O média-metragem, de um pouco mais de uma hora de duração, é muito mais que uma simples contemplação do tempo e ou um estudo sobre o elemento abstrato que nunca para, mas sim uma análise antropológica comportamental de um ser que acorda do transe compactuado na sociedade em que vivemos, explicitado pela referência ao escritor José Saramago em “Ensaio Sobre a Lucidez”. Sim, é um ensaio psicológico, que busca entender e adentrar nesta loucura invertida, fazendo com que o ser agora são precise se transformar em um ermitão moderno para se proteger dos ditos lúcidos. Quem está dormindo e quem está acordado?
“O Homem Que Parou o Tempo” é sobre um mundo que enlouqueceu com tantas possibilidades. Sobre a intimidade do tempo. Sobre a individualização do tempo. De pessoas que “gritam”, batem com orgulho a mão no peito e dizem que não tem tempo. Que a vida está corrida. É, João está em desvantagem. Brigar acordado contra os que não dormem, que criam fugas em superficiais festas e encontros, que cobram dos outros um tempo extra-terrestre. Nosso protagonista recebe o “dom” do sentir, de avaliar propósitos, de entender as projeções do futuro, e de desistir, até mesmo do pouco que ainda o mantém existindo. Não há mais humanos e sim máquinas ambulantes. Cúmplices zumbis à moda de “A Noite Devorou o Mundo”, de Dominique Rocher.
Ao longo do filme, o espectador viaja no próprio tempo e lucubrações que o levam a inferir o primeiro episódio “Nosedive” da terceira temporada do seriado “Black Mirror” em que nos mostra e assusta que nós só existimos porque estamos conectados todo o tempo. Não há mais espaços. Não há mais ócios criativos. Não há mais a liberdade sem culpa de se perder lendo um livro em uma tarde. O tempo corre. Tic Tac. Tic Tac. Todo segundo nós nos damos conta de que perdemos tempo. Pare! Apenas pare! É essa a mensagem desta parábola. De que o tempo quem faz é cada um a seu bel-prazer e necessidade.

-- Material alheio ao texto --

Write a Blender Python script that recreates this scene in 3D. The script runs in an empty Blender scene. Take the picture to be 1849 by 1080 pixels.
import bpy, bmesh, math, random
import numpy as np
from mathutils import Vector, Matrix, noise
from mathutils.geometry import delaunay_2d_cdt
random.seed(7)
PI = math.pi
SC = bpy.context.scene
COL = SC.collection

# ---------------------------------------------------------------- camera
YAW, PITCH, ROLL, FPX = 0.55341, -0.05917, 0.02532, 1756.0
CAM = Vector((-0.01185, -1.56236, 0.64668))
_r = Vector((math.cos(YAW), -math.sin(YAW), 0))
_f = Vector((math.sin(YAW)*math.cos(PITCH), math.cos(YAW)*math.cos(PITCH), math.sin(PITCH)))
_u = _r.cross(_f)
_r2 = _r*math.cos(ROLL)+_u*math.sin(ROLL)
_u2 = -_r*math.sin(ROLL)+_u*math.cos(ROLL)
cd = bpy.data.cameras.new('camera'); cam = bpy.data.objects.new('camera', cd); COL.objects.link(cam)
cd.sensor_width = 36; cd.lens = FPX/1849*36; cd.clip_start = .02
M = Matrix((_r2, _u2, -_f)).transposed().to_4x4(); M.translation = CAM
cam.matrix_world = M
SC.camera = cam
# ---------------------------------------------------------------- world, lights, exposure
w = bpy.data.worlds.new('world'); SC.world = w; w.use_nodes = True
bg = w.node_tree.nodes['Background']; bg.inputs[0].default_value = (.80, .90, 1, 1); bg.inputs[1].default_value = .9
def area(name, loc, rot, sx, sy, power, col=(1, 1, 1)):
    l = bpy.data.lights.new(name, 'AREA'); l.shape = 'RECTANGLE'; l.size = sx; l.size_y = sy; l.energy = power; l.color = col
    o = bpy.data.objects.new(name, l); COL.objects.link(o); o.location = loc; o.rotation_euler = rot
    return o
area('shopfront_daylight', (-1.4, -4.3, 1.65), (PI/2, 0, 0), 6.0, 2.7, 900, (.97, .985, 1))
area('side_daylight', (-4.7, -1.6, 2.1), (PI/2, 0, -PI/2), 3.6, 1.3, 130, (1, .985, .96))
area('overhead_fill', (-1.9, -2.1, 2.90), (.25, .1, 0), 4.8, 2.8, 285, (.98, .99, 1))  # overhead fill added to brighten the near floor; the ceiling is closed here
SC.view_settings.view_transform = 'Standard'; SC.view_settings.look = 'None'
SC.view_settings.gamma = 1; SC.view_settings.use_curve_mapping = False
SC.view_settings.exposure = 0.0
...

Conjugando uma trilha sonora de peças originalmente compostas e executadas por Gabriel Muzak, que desenha a exata definição do tempo e de seus determinados períodos contínuos, e de Jonas Sá e a música “A Mutante”, “O Homem Que Parou o Tempo” constrói uma experiência imagética e sensorial (com inserções das imagens negativas), que apesar de seu tom mais teatralizado ao exercício conceitual de seus atores, improvisando a espontaneidade das micro-ações mundanas, ainda assim desperta e planta uma semente do auto-questionamento. Como nós estamos gastando nosso tempo? Para que correr? Qual o objetivo final? Há objetivo no final? Que gincana doida é essa que nos faz abdicar da felicidade em prol do dinheiro? Do poder? Da fama? De ser melhor que o outro? É um ciclo vicioso e sem volta. Se continuarmos assim, então só nos restará a opção do mar.